You won’t get community professionals to really take serious notice until you do. Every time I raise the subject of Discourse, the first thing that people say is ‘I hear the analytics are bad’. And they’re right.
I’d be happy to offer more constructive feedback around what would be useful if you ever get to the point of actioning this.
That reminds me, I should probably be getting my data_explorer branch in a mergable (default off) state. (Running admin-provided SQL is, of course, one obvious method of doing analytics.)
I’d be happy to offer more constructive feedback around what would be useful if you ever get to the point of actioning this.
Happy to give you specific examples, I just didn’t want to waste my time doing it if this wasn’t ever going to happen. I’ll come back to this next week when I have a couple of minutes.
Please the more specific the better. @strager perhaps you can start a new detailed public topic with your specifications in this department, then the community can help flesh it out ?
Ok, here goes. I’ve talked this through with Rich, and here are our thoughts. I’ll get back to you next week with further input from my community.
My thoughts:
Traffic from registered vs anonymous users
User activity:
Active Users (viewed at least one post during time period)
Active Participants (replied to, liked, or flagged at least one post)
Active Contributors (created at least on piece of content)
Are last month’s users still active (who hasn’t been active?)
Content distribution (i.e. Graphed activity by category)
Mean time to respond (how long does it take for the non-staff community to respond to a post?)

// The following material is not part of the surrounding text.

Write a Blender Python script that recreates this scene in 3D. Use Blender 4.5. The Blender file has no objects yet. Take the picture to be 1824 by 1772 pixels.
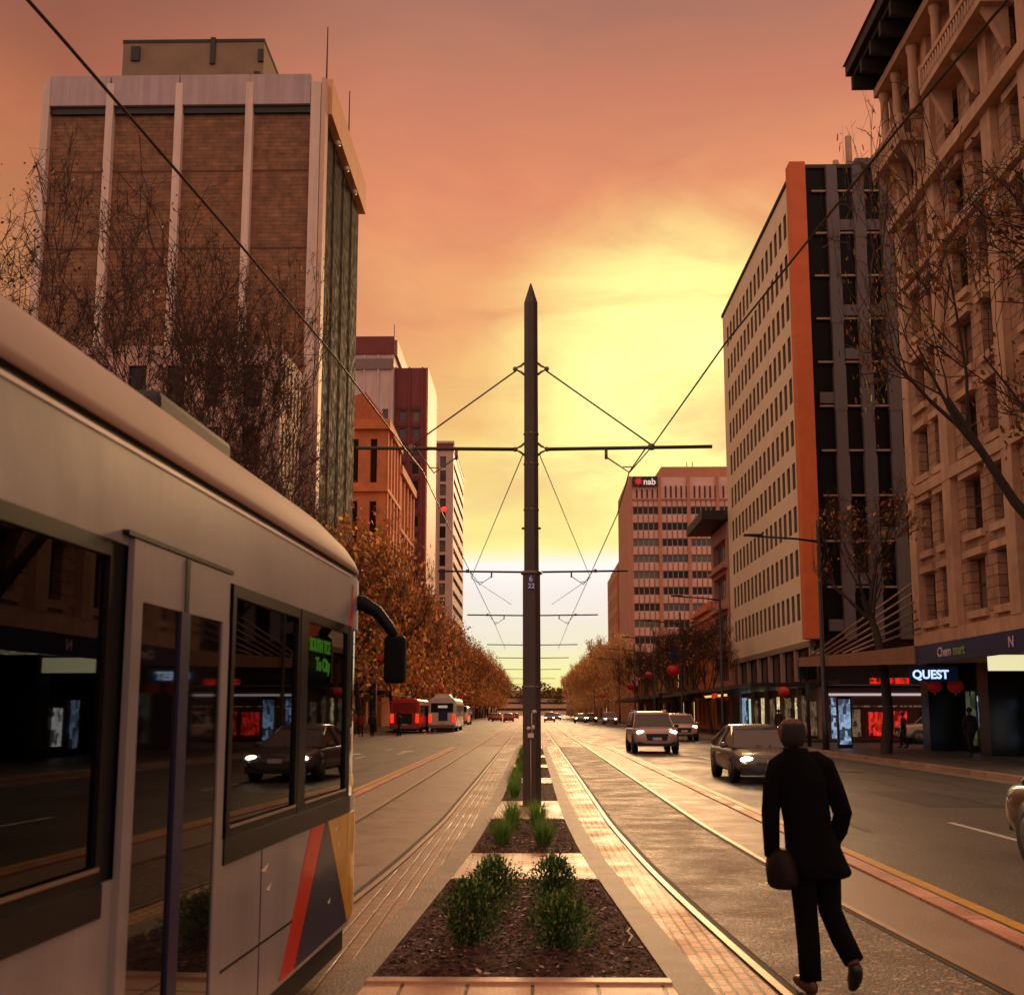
import bpy, bmesh, math, random
from mathutils import Vector, Matrix, Quaternion
R = random.Random(7)
C = bpy.context.scene.collection
SC = bpy.context.scene
rad = math.radians

def lin(r, g, b):
    def f(c):
        c /= 255.0
        return c / 12.92 if c <= 0.04045 else ((c + 0.055) / 1.055) ** 2.4
    return (f(r), f(g), f(b), 1.0)

# ------------------------------------------------------------------ materials
MATS = {}
def M(name, col, rough=.6, metal=0., var=.18, scale=3., bump=0., bscale=30., spec=.5, emit=0., ecol=None,
      coat=0., stretch=(1, 1, 1), rvar=0., world=False, fleck=None, streak=0.):
    if name in MATS:
        return MATS[name]
    m = bpy.data.materials.new(name)
    m.use_nodes = True
    nt = m.node_tree; N = nt.nodes; L = nt.links
    b = N['Principled BSDF']
    col = tuple(col[:3])
    b.inputs['Base Color'].default_value = (*col, 1)
    b.inputs['Roughness'].default_value = rough
    b.inputs['Metallic'].default_value = metal
    b.inputs['Specular IOR Level'].default_value = spec
    b.inputs['Coat Weight'].default_value = coat
    b.inputs['Coat Roughness'].default_value = .06
    if emit:
        b.inputs['Emission Color'].default_value = (*(ecol or col)[:3], 1)
        b.inputs['Emission Strength'].default_value = emit
    if var or bump or rvar or fleck:
        if world:
            g = N.new('ShaderNodeNewGeometry'); src = g.outputs['Position']
        else:
            g = N.new('ShaderNodeTexCoord'); src = g.outputs['Object']
        mp = N.new('ShaderNodeMapping'); mp.inputs['Scale'].default_value = stretch
        L.new(src, mp.inputs['Vector'])
    base = None
    if var:
        n1 = N.new('ShaderNodeTexNoise'); n1.inputs['Scale'].default_value = scale
        n1.inputs['Detail'].default_value = 8; n1.inputs['Roughness'].default_value = .65
        L.new(mp.outputs[0], n1.inputs['Vector'])
        cr = N.new('ShaderNodeValToRGB')
        cr.color_ramp.elements[0].position = .3; cr.color_ramp.elements[1].position = .7
        cr.color_ramp.elements[0].color = (*[c * (1 - var) for c in col], 1)
        cr.color_ramp.elements[1].color = (*[min(1, c * (1 + var)) for c in col], 1)
        L.new(n1.outputs['Fac'], cr.inputs['Fac'])
        base = cr.outputs['Color']
        if rvar:
            mr = N.new('ShaderNodeMapRange')
            mr.inputs['From Min'].default_value = .35; mr.inputs['From Max'].default_value = .65
            mr.inputs['To Min'].default_value = max(.02, rough - rvar); mr.inputs['To Max'].default_value = min(1, rough + rvar)
            L.new(n1.outputs['Fac'], mr.inputs['Value']); L.new(mr.outputs[0], b.inputs['Roughness'])
    if fleck:      # (colour, scale, threshold)
        nf = N.new('ShaderNodeTexNoise'); nf.inputs['Scale'].default_value = fleck[1]; nf.inputs['Detail'].default_value = 3
        L.new(mp.outputs[0], nf.inputs['Vector'])
        fr = N.new('ShaderNodeMapRange'); fr.inputs['From Min'].default_value = fleck[2]; fr.inputs['From Max'].default_value = fleck[2] + .06
        L.new(nf.outputs['Fac'], fr.inputs['Value'])
        mx = N.new('ShaderNodeMixRGB'); mx.inputs['Color2'].default_value = (*fleck[0][:3], 1)
        L.new(fr.outputs[0], mx.inputs['Fac'])
        if base: L.new(base, mx.inputs['Color1'])
        else: mx.inputs['Color1'].default_value = (*col, 1)
        base = mx.outputs['Color']
    if streak:     # rain streaks and grime
        if world: gg = N.new('ShaderNodeNewGeometry'); so_ = gg.outputs['Position']
        else: gg = N.new('ShaderNodeTexCoord'); so_ = gg.outputs['Object']
        m2 = N.new('ShaderNodeMapping'); m2.inputs['Scale'].default_value = (1.6, 1.6, .09); L.new(so_, m2.inputs['Vector'])
        ns = N.new('ShaderNodeTexNoise'); ns.inputs['Scale'].default_value = 1.3; ns.inputs['Detail'].default_value = 8; ns.inputs['Roughness'].default_value = .7; L.new(m2.outputs[0], ns.inputs['Vector'])
        mr2 = N.new('ShaderNodeMapRange'); mr2.inputs['From Min'].default_value = .38; mr2.inputs['From Max'].default_value = .6; mr2.inputs['To Min'].default_value = 1 - streak; mr2.inputs['To Max'].default_value = 1.06
        L.new(ns.outputs['Fac'], mr2.inputs['Value'])
        ms = N.new('ShaderNodeMixRGB'); ms.blend_type = 'MULTIPLY'; ms.inputs['Fac'].default_value = 1
        L.new(base, ms.inputs['Color1']); L.new(mr2.outputs[0], ms.inputs['Color2']); base = ms.outputs['Color']
    if base:
        L.new(base, b.inputs['Base Color'])
    if bump:
        n2 = N.new('ShaderNodeTexNoise'); n2.inputs['Scale'].default_value = bscale; n2.inputs['Detail'].default_value = 6
        L.new(mp.outputs[0], n2.inputs['Vector'])
        bp = N.new('ShaderNodeBump'); bp.inputs['Strength'].default_value = bump; bp.inputs['Distance'].default_value = .02
        L.new(n2.outputs['Fac'], bp.inputs['Height']); L.new(bp.outputs[0], b.inputs['Normal'])
    MATS[name] = m
    return m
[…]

Rich’s thoughts (which are a little less specific):
Trends.
Is growth, activity, and the sense of community increasing? Can we link this to activities we have undertaken within the community? Can we identify the retention rate and where members are presently dropping out? Why can’t we have red alerts for problems that require immediate attention (e.g. a plummeting post per active member ratio?)

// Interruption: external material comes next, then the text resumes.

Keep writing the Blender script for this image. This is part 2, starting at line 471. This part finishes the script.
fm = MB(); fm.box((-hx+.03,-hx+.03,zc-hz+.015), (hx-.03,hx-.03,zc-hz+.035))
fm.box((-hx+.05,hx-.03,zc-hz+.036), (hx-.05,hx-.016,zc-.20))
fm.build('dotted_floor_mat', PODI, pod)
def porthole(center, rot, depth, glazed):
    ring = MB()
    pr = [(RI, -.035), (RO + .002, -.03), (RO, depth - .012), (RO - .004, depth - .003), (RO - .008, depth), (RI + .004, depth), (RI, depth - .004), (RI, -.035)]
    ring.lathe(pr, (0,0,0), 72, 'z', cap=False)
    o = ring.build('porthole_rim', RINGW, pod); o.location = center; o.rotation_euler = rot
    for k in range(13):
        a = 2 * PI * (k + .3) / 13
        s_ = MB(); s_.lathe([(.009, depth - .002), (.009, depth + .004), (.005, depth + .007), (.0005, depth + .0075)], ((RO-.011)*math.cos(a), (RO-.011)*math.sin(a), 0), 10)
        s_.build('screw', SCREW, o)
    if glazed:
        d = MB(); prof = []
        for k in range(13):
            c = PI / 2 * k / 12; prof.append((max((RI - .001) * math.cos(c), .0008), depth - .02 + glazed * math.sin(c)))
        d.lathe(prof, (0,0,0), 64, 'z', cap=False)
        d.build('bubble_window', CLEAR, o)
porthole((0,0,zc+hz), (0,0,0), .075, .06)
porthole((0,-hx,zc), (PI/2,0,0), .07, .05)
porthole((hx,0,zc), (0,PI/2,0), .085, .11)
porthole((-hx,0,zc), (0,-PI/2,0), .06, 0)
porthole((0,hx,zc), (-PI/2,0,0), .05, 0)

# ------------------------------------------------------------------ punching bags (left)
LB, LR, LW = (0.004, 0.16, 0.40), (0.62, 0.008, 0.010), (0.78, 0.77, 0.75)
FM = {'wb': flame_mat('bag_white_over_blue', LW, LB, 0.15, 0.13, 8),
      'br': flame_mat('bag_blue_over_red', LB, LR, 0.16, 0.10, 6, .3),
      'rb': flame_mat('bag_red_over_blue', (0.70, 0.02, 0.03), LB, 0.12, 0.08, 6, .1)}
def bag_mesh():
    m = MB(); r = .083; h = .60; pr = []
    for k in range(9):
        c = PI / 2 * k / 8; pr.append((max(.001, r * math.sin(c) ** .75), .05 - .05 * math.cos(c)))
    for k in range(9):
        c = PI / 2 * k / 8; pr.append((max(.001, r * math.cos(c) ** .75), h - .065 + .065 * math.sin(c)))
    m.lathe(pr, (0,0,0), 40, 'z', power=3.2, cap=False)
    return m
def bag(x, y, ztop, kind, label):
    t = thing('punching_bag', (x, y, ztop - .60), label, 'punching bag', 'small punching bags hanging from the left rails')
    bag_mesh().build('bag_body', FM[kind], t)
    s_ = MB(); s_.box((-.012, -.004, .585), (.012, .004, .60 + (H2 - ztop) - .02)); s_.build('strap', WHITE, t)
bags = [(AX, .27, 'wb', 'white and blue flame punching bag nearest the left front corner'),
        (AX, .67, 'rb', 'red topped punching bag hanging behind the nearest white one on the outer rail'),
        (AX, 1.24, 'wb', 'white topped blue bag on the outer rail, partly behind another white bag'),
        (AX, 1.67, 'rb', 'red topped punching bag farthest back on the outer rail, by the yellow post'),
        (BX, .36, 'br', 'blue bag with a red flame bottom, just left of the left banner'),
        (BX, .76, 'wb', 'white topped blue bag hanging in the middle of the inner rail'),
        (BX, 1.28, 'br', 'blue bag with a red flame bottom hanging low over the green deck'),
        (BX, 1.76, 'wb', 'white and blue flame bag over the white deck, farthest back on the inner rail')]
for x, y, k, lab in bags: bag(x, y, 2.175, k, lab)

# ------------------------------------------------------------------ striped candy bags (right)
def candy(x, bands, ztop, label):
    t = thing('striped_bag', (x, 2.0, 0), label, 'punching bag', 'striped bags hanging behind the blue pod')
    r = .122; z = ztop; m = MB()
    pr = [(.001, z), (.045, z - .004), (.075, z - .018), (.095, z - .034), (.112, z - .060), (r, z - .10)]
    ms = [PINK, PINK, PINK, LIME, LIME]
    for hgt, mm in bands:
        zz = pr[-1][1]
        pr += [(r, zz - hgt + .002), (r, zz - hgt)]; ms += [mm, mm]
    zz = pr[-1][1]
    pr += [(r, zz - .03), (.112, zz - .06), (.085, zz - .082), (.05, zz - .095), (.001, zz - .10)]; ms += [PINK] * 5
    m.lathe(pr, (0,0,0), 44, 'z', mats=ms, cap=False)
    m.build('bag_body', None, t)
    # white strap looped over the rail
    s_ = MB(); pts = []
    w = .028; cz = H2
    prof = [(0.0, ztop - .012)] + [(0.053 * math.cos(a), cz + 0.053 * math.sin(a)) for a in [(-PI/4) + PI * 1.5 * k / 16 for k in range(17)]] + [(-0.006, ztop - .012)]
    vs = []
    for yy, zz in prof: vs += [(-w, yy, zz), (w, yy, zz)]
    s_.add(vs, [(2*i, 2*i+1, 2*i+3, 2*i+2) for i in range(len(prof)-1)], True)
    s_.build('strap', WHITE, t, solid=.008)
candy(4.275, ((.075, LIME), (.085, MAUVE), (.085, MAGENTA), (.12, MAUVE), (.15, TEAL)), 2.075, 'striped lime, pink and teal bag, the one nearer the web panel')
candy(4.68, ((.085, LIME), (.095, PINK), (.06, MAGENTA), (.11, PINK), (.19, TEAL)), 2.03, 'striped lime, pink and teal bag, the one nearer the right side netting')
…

Popular members and topics.
Who are the most popular members and popular topics? Can we create more content about the most popular topics? Can we invite the top members to be more involved in the topics in which they have contributed the most?
Segmentation.
Can we segment, track, and contact members by demographics, time spend in the community, and quality/quantity of contributions made in the community? Can we identify members that typically cause the most problems and send a warning message en-masse?
Understanding the impact of interventions.
If the community manager does something new, if there are big events, if the website is changed, track the impact of this intervention and it’s long-term impact upon the community. Which interventions succeeded and which failed?
Hi @HAWK - I’d love nothing more than to do what you suggested, but the metrics is really @Bill_S 's baby and I don’t want to step on any toes.
I can say personally that I really like some of the ideas HAWK threw out there, but professionally some of that might be a little more than we are looking to do (at least at first). I know stuff like trends and activity streams are the stuff that makes our marketing team tingle in anticipation so hopefully we can get some of that in if there is time left over at the end of the project.
@nik71 (my boss)'s priorities are primarily focused on matching the functionality of our existing forum (Lithium) and a lot of what you were asking for should be covered already…but again, I’ll let Bill elaborate (or not) at his own discretion.
Here to throw in my support for more metrics (including what @HAWK already pointed out). It’s just that within the community, I periodically have to compile a report on how many bilateral connections there are, how many users are logged in/reading during what period of the day, etc. It’s difficult to do that manually (especially counting how many users are connected with each other through posting and responding).
Edit: Oh, and another one that would be nice:
Knowing how many people opened, clicked, unsubscribed to the digest emails.